Maria flees her town and moves into a house in the woods along with two pigs that she transforms into children and names Pedro and Ana. I think they’re hiding from a wolf outside, and after they almost die in a house fire Pedro drinks honey and turns white, and Ana swallows a songbird and gets a golden voice, then Maria is rescued after they try eating her… I dunno, I was too busy marveling at the look of this thing.
Smeary, drippy painting inside a real (model?) house, with doorways and props. But painted scenes will overwhelm doors and props as if they weren’t there, then form free-standing stop-motion models within the room, 2D artworks interacting with 3D objects, the wall art constantly shifting and the models always making and unmaking themselves, styles of the characters changing. Rustling and rubbing sounds accompany all the visual shifting, wires and cellophane hold the models in place, and I think it’s all fluid transitions with no traditional editing.
I’d forgotten about the brief TV-footage framing story, but did wonder why Maria sometimes spoke German.

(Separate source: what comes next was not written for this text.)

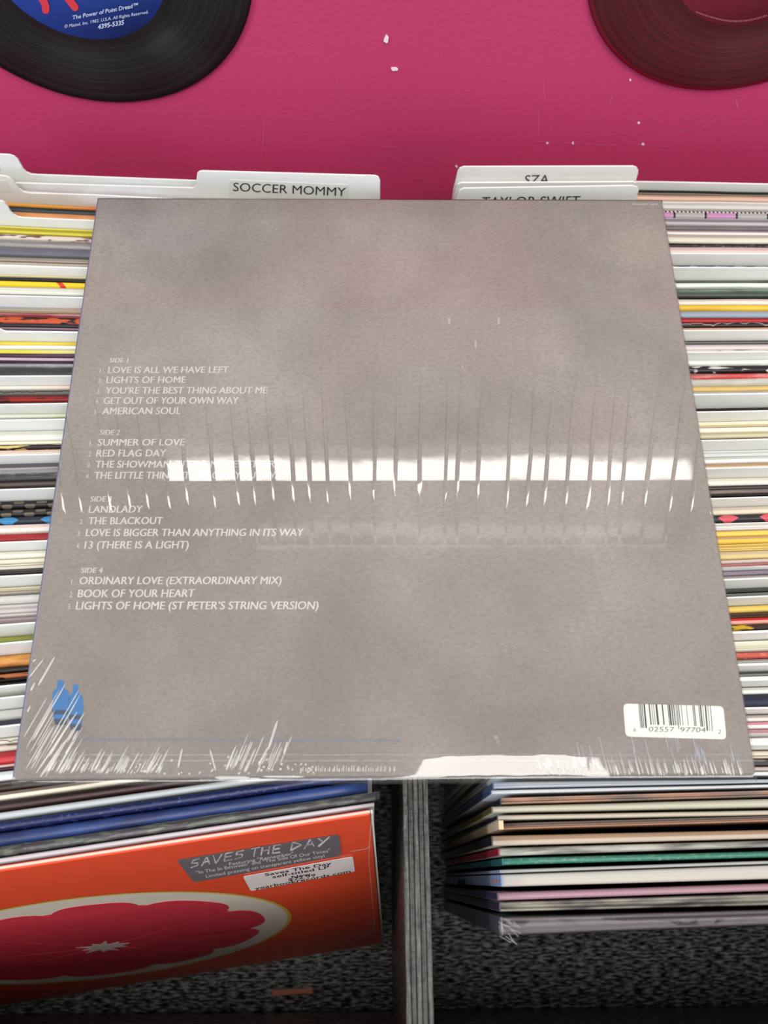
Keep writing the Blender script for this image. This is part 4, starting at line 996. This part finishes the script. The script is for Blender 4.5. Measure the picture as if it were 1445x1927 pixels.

Apparently this is a fairy-tale reference to a notorious German-led cult and Pinochet torture compound, active in Chile for decades.
During the research process, the filmmakers discovered that the German members of the community used to call their Chilean neighbors ‘schweine’. This led them to conceive of the two children in the story as piglets, and depict their progressive transformation into Aryan humans as an ironic joke aping the community’s racial ideology.
Walker has an interview with the directors, including some amazing production details, and their self-set rules for animation and sound design:
We had a literary script, with the dialogues of the film, a really simple storyboard, basically with one image per scene … Our day-to-day work was to find a way to connect one image with the other … The specific actions of each scene were improvised.